Task to carry out: Restate the opening lines of the material below word for word, stopping after the line that contains "bb.build('paint_mark', M['redmark'], st_o)".

Source excerpt:
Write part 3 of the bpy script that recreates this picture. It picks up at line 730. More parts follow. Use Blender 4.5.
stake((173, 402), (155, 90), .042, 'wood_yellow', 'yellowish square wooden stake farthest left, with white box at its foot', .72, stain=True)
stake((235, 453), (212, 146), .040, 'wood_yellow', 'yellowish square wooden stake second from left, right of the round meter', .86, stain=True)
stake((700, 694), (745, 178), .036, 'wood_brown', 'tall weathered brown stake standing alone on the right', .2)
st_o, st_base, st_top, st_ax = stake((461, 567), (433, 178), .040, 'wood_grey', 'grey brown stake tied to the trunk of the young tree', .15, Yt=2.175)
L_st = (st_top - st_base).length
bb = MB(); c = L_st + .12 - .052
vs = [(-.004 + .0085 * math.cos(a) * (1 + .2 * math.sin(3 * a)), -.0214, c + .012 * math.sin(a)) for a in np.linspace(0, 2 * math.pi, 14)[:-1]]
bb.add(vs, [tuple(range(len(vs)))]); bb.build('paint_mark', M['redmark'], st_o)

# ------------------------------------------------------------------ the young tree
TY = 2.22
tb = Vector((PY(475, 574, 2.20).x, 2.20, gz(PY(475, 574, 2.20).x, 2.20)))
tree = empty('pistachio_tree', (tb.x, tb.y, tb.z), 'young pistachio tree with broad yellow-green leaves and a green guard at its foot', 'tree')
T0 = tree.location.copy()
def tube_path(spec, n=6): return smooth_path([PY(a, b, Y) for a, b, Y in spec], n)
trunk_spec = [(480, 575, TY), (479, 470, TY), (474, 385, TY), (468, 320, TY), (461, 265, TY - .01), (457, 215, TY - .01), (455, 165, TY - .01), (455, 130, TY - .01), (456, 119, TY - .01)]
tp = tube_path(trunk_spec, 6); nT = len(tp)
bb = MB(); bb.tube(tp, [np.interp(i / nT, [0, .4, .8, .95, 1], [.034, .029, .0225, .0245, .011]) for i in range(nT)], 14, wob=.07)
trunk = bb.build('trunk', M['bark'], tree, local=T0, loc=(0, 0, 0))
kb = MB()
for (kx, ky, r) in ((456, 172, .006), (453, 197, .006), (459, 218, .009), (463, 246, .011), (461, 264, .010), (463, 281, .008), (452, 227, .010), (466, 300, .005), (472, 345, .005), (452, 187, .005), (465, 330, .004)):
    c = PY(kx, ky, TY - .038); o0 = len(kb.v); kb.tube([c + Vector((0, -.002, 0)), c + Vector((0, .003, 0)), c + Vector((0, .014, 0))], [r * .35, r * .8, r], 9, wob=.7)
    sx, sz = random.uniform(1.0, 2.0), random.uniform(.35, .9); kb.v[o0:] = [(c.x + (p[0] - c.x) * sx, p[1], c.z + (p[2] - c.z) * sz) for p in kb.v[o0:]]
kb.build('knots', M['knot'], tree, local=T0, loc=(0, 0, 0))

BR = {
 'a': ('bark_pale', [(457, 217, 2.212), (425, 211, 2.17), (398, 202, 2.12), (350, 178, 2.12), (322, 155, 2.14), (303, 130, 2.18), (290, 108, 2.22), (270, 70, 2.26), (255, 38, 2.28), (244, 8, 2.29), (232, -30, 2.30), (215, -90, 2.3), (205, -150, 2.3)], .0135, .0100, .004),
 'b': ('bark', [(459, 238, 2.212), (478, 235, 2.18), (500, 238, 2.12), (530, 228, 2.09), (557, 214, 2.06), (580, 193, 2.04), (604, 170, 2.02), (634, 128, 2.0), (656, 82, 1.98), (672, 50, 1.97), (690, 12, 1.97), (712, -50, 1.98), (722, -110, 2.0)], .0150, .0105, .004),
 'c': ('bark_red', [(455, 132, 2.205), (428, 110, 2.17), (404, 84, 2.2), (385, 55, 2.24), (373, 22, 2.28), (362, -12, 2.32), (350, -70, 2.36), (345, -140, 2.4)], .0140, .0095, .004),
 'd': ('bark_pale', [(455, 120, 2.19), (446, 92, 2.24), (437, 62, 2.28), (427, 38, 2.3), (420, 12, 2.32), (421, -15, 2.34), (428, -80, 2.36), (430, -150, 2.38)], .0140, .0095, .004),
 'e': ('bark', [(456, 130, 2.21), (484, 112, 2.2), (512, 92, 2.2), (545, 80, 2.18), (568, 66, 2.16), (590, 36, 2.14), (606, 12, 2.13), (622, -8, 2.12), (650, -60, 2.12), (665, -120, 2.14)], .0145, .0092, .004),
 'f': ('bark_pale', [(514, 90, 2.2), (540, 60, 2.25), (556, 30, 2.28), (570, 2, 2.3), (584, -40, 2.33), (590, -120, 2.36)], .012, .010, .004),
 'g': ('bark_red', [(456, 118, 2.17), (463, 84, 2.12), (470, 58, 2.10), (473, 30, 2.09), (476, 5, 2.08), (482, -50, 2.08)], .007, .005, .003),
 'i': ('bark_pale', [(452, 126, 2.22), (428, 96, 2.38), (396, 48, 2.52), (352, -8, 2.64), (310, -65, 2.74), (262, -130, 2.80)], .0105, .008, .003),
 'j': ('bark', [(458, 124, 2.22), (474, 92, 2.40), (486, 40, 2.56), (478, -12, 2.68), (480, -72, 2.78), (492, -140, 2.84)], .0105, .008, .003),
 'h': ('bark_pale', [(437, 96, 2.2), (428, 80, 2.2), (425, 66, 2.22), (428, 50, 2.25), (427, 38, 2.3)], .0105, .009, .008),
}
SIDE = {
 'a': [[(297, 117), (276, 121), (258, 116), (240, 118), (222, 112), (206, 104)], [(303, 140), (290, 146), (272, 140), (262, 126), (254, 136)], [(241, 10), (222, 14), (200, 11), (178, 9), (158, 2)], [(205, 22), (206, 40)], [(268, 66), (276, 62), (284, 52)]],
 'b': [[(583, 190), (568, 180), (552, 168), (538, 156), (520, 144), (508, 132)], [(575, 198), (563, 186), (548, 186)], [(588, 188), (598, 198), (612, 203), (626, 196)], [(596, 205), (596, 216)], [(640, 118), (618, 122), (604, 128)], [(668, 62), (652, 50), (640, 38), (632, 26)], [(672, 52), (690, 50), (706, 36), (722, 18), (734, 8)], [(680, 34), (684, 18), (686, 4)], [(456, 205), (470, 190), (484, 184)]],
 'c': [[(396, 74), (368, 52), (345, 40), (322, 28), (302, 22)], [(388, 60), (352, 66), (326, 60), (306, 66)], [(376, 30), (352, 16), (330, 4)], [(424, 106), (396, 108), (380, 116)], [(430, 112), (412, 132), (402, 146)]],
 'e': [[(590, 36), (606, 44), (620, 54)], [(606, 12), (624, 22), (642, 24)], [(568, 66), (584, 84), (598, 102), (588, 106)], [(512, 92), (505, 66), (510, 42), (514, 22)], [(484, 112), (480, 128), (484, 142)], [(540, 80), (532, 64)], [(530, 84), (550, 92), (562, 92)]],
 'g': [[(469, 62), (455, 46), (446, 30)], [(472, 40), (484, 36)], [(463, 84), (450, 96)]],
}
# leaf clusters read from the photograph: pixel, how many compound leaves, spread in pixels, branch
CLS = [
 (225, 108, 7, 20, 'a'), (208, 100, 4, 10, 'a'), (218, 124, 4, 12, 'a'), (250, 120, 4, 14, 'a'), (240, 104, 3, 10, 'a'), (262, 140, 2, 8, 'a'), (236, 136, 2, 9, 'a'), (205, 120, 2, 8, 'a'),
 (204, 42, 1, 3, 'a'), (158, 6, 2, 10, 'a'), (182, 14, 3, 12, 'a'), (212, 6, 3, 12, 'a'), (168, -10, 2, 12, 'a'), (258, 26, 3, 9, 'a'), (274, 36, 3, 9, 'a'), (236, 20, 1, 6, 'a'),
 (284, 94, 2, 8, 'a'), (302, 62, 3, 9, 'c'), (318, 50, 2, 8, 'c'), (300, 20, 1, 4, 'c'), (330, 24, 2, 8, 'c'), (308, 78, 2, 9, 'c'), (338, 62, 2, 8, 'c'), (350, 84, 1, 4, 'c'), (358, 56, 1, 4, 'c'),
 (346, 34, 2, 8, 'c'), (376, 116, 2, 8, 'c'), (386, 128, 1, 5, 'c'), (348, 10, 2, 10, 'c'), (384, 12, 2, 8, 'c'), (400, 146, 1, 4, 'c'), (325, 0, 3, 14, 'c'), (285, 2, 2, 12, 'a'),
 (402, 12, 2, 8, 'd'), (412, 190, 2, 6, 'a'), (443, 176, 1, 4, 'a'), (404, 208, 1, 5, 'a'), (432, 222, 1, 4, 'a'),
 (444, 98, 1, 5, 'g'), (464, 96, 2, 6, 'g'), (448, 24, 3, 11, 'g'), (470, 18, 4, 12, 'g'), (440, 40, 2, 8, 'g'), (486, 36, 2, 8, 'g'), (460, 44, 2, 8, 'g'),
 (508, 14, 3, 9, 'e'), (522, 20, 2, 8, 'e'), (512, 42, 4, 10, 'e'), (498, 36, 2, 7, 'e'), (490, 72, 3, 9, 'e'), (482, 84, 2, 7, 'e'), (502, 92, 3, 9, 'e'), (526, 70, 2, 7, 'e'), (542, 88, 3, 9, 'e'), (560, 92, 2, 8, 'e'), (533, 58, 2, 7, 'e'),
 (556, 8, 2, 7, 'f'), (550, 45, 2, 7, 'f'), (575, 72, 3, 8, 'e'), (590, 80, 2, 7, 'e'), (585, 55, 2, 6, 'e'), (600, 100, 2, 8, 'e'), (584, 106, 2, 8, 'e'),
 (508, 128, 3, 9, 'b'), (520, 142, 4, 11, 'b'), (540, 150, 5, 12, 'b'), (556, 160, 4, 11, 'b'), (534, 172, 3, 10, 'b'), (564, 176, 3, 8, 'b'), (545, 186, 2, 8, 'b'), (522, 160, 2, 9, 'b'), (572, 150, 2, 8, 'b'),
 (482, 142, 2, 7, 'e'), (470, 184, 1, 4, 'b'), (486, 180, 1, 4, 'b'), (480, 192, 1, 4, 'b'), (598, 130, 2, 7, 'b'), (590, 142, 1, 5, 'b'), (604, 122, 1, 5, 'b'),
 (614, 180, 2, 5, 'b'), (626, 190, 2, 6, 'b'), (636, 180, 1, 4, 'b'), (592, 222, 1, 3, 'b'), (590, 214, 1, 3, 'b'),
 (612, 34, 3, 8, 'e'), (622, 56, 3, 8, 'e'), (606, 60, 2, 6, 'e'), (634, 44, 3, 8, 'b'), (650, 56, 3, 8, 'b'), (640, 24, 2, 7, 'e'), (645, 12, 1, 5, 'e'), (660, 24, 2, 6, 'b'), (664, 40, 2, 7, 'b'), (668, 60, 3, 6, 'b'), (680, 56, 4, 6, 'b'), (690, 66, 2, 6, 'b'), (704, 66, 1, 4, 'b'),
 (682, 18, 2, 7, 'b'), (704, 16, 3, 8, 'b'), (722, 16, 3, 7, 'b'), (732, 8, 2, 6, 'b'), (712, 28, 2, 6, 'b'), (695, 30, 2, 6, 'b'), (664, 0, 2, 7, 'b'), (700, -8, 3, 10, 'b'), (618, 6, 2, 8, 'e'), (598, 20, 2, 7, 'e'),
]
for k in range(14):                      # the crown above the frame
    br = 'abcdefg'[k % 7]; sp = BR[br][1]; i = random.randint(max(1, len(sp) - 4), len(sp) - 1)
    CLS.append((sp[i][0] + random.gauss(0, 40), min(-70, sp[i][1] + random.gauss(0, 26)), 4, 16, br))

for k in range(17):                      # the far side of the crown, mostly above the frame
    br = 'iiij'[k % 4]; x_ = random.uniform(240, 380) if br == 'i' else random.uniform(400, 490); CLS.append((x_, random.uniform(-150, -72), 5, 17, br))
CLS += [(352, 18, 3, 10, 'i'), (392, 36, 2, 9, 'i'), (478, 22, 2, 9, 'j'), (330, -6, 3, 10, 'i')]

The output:
Write part 3 of the bpy script that recreates this picture. It picks up at line 730. More parts follow. Use Blender 4.5.
stake((173, 402), (155, 90), .042, 'wood_yellow', 'yellowish square wooden stake farthest left, with white box at its foot', .72, stain=True)
stake((235, 453), (212, 146), .040, 'wood_yellow', 'yellowish square wooden stake second from left, right of the round meter', .86, stain=True)
stake((700, 694), (745, 178), .036, 'wood_brown', 'tall weathered brown stake standing alone on the right', .2)
st_o, st_base, st_top, st_ax = stake((461, 567), (433, 178), .040, 'wood_grey', 'grey brown stake tied to the trunk of the young tree', .15, Yt=2.175)
L_st = (st_top - st_base).length
bb = MB(); c = L_st + .12 - .052
vs = [(-.004 + .0085 * math.cos(a) * (1 + .2 * math.sin(3 * a)), -.0214, c + .012 * math.sin(a)) for a in np.linspace(0, 2 * math.pi, 14)[:-1]]
bb.add(vs, [tuple(range(len(vs)))]); bb.build('paint_mark', M['redmark'], st_o)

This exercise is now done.